__Exercise aim__
Give an exact copy of every line, leaving images out.
# Information supplied start
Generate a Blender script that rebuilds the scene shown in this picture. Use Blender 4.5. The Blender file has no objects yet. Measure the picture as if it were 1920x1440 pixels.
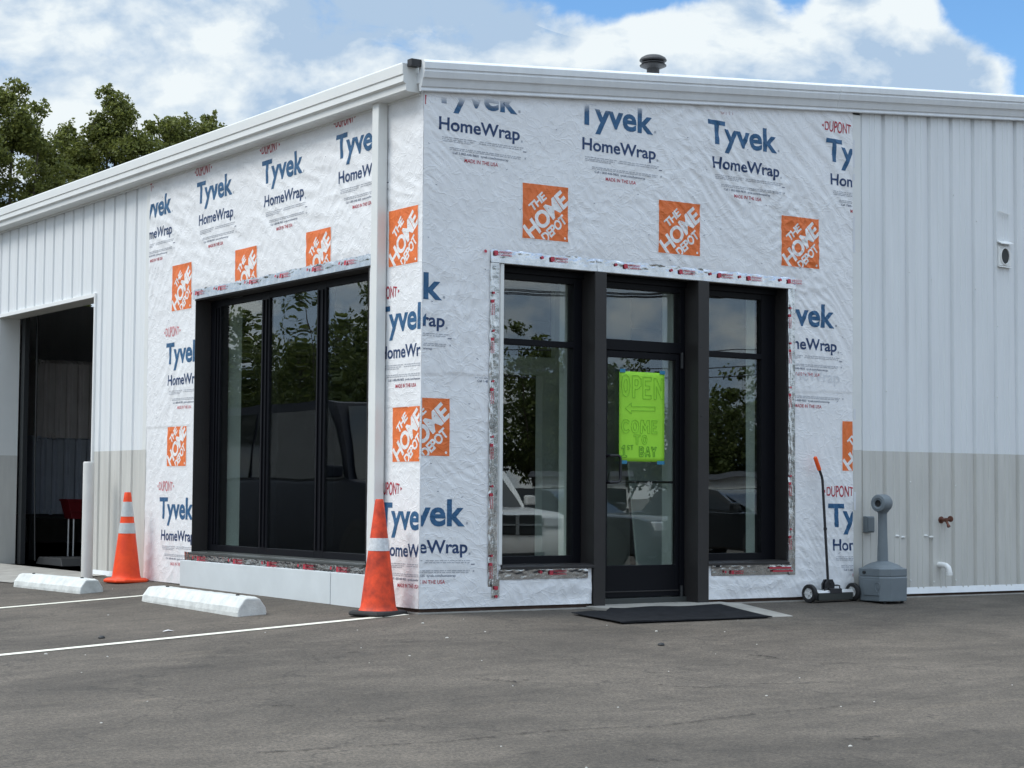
import bpy, bmesh, math, random
import numpy as np
from mathutils import Vector, Matrix
random.seed(7)
R_ = math.radians
sc = bpy.context.scene
# ------------------------------------------------------------------ camera
CAM = Vector((-7.7433, -12.8428, 0.9098))
cd = bpy.data.cameras.new("Camera"); cam = bpy.data.objects.new("Camera", cd)
sc.collection.objects.link(cam); sc.camera = cam
cd.sensor_fit = 'HORIZONTAL'; cd.sensor_width = 36.0; cd.lens = 66.629
cd.clip_start = 0.1; cd.clip_end = 2000
r_, u_, f_ = (0.830406, -0.557109, 0.007468), (-0.038393, -0.043845, 0.998300), (0.555834, 0.829281, 0.057798)
cam.matrix_world = Matrix(((r_[0], u_[0], -f_[0], CAM.x), (r_[1], u_[1], -f_[1], CAM.y), (r_[2], u_[2], -f_[2], CAM.z), (0, 0, 0, 1)))
# ------------------------------------------------------------------ light
SUN_EL, SUN_AZ = R_(50), math.atan2(-0.90, 0.42)      # azimuth from +Y towards +X
sd = (math.sin(SUN_AZ)*math.cos(SUN_EL), math.cos(SUN_AZ)*math.cos(SUN_EL), math.sin(SUN_EL))
sl = bpy.data.lights.new("Sun", 'SUN'); sun = bpy.data.objects.new("Sun", sl); sc.collection.objects.link(sun)
sl.energy = 1.4; sl.angle = R_(24); sl.color = (1.0, 0.955, 0.89)
sun.rotation_euler = Vector(sd).to_track_quat('Z', 'Y').to_euler()
sun.location = (-20, 0, 30)
sc.view_settings.view_transform = 'Standard'; sc.view_settings.look = 'None'
sc.view_settings.exposure = 0.62; sc.view_settings.gamma = 1
try: sc.cycles.max_bounces = 8; sc.cycles.transparent_max_bounces = 16; sc.cycles.use_denoising = True
except Exception: pass
# world: Nishita sky with a broken cumulus layer laid over it by direction
w = bpy.data.worlds.new("World"); sc.world = w; w.use_nodes = True
nt = w.node_tree; N = nt.nodes; LK = nt.links; N.clear()
def nd(t, **k):
    n = N.new(t)
    for a, b in k.items(): setattr(n, a, b)
    return n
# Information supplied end
__The answer__
Generate a Blender script that rebuilds the scene shown in this picture. Use Blender 4.5. The Blender file has no objects yet. Measure the picture as if it were 1920x1440 pixels.
import bpy, bmesh, math, random
import numpy as np
from mathutils import Vector, Matrix
random.seed(7)
R_ = math.radians
sc = bpy.context.scene
# ------------------------------------------------------------------ camera
CAM = Vector((-7.7433, -12.8428, 0.9098))
cd = bpy.data.cameras.new("Camera"); cam = bpy.data.objects.new("Camera", cd)
sc.collection.objects.link(cam); sc.camera = cam
cd.sensor_fit = 'HORIZONTAL'; cd.sensor_width = 36.0; cd.lens = 66.629
cd.clip_start = 0.1; cd.clip_end = 2000
r_, u_, f_ = (0.830406, -0.557109, 0.007468), (-0.038393, -0.043845, 0.998300), (0.555834, 0.829281, 0.057798)
cam.matrix_world = Matrix(((r_[0], u_[0], -f_[0], CAM.x), (r_[1], u_[1], -f_[1], CAM.y), (r_[2], u_[2], -f_[2], CAM.z), (0, 0, 0, 1)))
# ------------------------------------------------------------------ light
SUN_EL, SUN_AZ = R_(50), math.atan2(-0.90, 0.42)      # azimuth from +Y towards +X
sd = (math.sin(SUN_AZ)*math.cos(SUN_EL), math.cos(SUN_AZ)*math.cos(SUN_EL), math.sin(SUN_EL))
sl = bpy.data.lights.new("Sun", 'SUN'); sun = bpy.data.objects.new("Sun", sl); sc.collection.objects.link(sun)
sl.energy = 1.4; sl.angle = R_(24); sl.color = (1.0, 0.955, 0.89)
sun.rotation_euler = Vector(sd).to_track_quat('Z', 'Y').to_euler()
sun.location = (-20, 0, 30)
sc.view_settings.view_transform = 'Standard'; sc.view_settings.look = 'None'
sc.view_settings.exposure = 0.62; sc.view_settings.gamma = 1
try: sc.cycles.max_bounces = 8; sc.cycles.transparent_max_bounces = 16; sc.cycles.use_denoising = True
except Exception: pass
# world: Nishita sky with a broken cumulus layer laid over it by direction
w = bpy.data.worlds.new("World"); sc.world = w; w.use_nodes = True
nt = w.node_tree; N = nt.nodes; LK = nt.links; N.clear()
def nd(t, **k):
    n = N.new(t)
    for a, b in k.items(): setattr(n, a, b)
    return n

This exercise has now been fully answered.